The interesting issue is not Elinor finding true, passionate love at the end, but Marianne’s wise and considerate decision to accept Colonel Brandon’s still and restrained love. To the contemporary reader it is of a natural acceptance that happy ending includes the reunion of true and passionate lovers, but in this case it is not so (or to be more precise: not in the manner of how one would imagine the true love to be – no matter how much we have developed a helpless sympathy towards the colonel). But if the reader is attentive, after a time it will be evident that Austen doesn’t treat Marianne’s love as a supreme and ultimate value, nor Elinor’s cool self-control as a model to be followed or a means of teaching, but as different world-views and characteristics that contain precious as well as destructive elements, and which should be over thought again and again. With these opposing ideas the ambiguity and complexity of human nature and life itself is revealed.

The novel can also be read as a Bildungsroman, as the painful and intriguing continuity of change in the characters of the heroines. There is a bit of didactical stream in the novel: Marianne learns a lot about acceptance of others, the value of trustworthy love and patience in human relationships; Elinor learns a lot more about the usefulness of showing emotions in relationships, and about the handling of the overflow of them. There can be said so much more about what they two and other characters learn during the events, and at what extent they do and don’t change, but in my opinion this isn’t the only and most important way of looking at the novel.

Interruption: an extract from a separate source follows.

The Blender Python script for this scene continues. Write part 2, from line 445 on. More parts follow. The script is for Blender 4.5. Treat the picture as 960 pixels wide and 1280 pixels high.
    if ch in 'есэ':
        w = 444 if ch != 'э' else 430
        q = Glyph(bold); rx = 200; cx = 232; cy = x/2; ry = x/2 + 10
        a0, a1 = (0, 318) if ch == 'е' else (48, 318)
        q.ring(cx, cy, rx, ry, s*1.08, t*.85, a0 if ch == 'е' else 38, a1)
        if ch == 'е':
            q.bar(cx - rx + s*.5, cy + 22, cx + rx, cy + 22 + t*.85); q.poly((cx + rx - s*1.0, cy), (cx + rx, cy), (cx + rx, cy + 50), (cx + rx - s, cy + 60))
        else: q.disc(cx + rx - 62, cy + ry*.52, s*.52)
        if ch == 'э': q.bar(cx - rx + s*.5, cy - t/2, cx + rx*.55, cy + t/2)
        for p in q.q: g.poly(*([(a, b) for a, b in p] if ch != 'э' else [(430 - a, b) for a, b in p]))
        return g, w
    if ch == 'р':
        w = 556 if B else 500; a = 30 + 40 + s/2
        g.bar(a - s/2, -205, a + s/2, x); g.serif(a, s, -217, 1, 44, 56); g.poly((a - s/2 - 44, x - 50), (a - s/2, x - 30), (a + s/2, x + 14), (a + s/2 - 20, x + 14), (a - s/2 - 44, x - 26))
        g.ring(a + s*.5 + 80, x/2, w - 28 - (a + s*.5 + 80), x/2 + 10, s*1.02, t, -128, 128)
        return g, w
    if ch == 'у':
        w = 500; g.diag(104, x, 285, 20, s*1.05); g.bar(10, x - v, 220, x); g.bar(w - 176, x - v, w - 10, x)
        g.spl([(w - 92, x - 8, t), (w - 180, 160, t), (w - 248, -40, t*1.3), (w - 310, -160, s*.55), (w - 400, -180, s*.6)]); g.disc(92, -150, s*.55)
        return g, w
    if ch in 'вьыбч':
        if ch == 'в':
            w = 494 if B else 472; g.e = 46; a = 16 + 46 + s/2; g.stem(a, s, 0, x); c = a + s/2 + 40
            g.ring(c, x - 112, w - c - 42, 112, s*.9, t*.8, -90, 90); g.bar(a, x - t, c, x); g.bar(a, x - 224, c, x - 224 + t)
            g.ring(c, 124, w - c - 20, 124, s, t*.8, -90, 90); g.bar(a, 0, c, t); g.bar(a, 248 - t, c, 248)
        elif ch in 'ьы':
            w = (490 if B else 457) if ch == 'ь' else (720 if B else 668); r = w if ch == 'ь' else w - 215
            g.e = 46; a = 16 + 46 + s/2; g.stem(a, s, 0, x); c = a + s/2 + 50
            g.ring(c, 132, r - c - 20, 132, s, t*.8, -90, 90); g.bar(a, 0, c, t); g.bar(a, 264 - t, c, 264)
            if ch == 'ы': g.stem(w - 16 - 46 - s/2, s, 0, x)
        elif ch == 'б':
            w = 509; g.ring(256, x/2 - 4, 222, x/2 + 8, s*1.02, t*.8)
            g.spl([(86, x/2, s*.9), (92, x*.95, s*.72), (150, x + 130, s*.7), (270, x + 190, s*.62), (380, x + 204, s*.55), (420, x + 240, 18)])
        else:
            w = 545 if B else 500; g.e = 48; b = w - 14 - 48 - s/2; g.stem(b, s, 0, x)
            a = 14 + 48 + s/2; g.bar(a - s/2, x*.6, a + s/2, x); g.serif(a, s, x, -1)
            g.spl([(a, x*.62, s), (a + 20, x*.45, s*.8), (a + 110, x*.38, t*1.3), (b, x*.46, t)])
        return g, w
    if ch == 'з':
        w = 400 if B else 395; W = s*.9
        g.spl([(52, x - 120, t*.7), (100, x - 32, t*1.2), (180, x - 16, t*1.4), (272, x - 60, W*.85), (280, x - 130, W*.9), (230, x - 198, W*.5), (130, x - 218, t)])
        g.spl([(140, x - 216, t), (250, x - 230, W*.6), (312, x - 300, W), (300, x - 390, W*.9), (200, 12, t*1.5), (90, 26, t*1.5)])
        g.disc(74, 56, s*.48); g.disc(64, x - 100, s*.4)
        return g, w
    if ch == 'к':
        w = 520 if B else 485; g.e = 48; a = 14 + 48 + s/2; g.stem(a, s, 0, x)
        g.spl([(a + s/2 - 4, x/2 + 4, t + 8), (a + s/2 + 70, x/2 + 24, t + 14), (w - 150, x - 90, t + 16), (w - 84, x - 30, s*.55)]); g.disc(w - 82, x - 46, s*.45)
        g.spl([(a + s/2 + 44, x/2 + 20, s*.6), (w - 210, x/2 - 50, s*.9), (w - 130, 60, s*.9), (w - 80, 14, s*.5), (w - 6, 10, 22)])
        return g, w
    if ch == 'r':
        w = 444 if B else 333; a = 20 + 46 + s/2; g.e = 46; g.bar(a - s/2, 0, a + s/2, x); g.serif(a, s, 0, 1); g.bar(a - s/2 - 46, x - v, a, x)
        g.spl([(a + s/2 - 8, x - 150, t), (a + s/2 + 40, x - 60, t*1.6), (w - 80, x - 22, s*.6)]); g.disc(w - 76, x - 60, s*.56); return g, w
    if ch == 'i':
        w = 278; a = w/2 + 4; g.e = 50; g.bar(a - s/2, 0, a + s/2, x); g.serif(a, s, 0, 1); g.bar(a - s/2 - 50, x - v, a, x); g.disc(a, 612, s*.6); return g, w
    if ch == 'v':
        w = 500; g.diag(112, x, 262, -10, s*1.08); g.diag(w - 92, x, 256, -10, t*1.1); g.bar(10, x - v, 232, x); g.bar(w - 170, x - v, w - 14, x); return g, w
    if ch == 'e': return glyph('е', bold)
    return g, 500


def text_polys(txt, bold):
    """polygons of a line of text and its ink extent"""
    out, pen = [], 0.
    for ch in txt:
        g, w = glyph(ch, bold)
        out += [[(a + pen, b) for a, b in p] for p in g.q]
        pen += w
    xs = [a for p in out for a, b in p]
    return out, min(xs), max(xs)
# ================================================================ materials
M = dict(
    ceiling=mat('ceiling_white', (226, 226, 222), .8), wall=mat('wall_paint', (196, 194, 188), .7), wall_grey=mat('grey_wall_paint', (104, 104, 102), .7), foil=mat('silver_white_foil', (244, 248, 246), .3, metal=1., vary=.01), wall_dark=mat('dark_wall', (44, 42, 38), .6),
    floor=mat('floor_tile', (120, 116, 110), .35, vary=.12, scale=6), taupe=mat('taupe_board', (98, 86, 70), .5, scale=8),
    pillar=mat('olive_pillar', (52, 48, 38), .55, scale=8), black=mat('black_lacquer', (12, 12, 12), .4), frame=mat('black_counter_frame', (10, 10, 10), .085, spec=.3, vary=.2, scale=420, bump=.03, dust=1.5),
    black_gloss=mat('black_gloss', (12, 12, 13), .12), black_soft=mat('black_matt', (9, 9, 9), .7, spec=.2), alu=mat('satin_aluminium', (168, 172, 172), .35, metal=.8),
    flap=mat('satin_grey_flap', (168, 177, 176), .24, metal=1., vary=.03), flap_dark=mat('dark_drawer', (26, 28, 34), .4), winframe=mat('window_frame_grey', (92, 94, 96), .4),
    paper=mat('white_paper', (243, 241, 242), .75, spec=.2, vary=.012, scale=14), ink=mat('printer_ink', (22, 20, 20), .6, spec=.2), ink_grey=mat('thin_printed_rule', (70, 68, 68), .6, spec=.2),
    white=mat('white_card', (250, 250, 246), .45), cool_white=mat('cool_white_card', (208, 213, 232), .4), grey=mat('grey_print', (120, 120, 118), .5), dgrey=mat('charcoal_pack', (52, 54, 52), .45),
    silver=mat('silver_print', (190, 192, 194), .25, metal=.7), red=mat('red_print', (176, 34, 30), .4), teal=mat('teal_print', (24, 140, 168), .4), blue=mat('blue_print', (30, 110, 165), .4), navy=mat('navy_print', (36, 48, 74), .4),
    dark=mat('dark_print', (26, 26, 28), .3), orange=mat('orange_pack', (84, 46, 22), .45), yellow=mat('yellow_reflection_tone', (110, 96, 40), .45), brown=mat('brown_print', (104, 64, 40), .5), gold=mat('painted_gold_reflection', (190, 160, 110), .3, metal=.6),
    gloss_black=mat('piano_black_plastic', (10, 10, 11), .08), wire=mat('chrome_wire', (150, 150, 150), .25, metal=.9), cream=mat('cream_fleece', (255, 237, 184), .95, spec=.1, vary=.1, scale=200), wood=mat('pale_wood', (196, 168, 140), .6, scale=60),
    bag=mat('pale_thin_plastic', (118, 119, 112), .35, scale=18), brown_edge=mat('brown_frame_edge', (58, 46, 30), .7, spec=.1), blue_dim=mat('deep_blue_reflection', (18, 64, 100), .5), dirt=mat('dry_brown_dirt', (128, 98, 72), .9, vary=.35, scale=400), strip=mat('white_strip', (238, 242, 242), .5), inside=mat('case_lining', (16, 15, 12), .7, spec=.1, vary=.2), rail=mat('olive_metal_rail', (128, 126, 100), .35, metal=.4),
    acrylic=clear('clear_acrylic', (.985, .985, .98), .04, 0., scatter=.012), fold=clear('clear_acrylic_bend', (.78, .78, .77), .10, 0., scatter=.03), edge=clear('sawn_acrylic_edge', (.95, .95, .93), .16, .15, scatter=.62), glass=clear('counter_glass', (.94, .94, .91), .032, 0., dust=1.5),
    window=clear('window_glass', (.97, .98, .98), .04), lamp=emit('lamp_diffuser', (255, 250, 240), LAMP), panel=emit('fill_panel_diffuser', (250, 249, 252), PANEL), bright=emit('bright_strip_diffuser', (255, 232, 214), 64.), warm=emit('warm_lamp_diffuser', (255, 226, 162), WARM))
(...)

Maturity and passion are intertwined at the end, to show at another level the complexity of life: the mature Elinor learns about the depths of passion, and the childish Marianne gets more mature and ready for firm and lasting marriage at the end of the novel.

Another theme could be that of feeling out of place. This is also a common theme in the novels of Jane Austen. For instance in Pride and Prejudice Lizzie feels uncomfortable at home as well as in society, because she can find no interesting and equal match for her taste; in Persuasion it is the same case with Anne. Marianne feels just the same as the other heroines in Austen’s novels, but there is a slight difference between Marianne and the others. In other cases the heroines at least try to fit in, try to accept their fate, and try to understand others. Their fine taste is not looked at with a hint of irony, because they do not represent the naïve and stubborn rebellion, as Marianne does. Marianne feeling of out of place has its roots in egoism and selfishness that is why it is handled with tougher modality. “A large, united and intelligent family must always be tempted to look down on outsiders, and a woman of Jane Austen’s extraordinary gifts, living in a narrow neighborhood, must have almost overwhelming temptations towards an uncandid attitude to society. She would not have regarded the theme as trivial, nor should we: Marianne has, as a besetting sin, a lack of justice, and she habitually neglects a large part of her duty to her neighbor.” (pg. 22)

The impact of Marianne’s repentance is greater upon the reader in the sense that this feeling of not being in the right place is a common human experience, so it catches the reader with great power.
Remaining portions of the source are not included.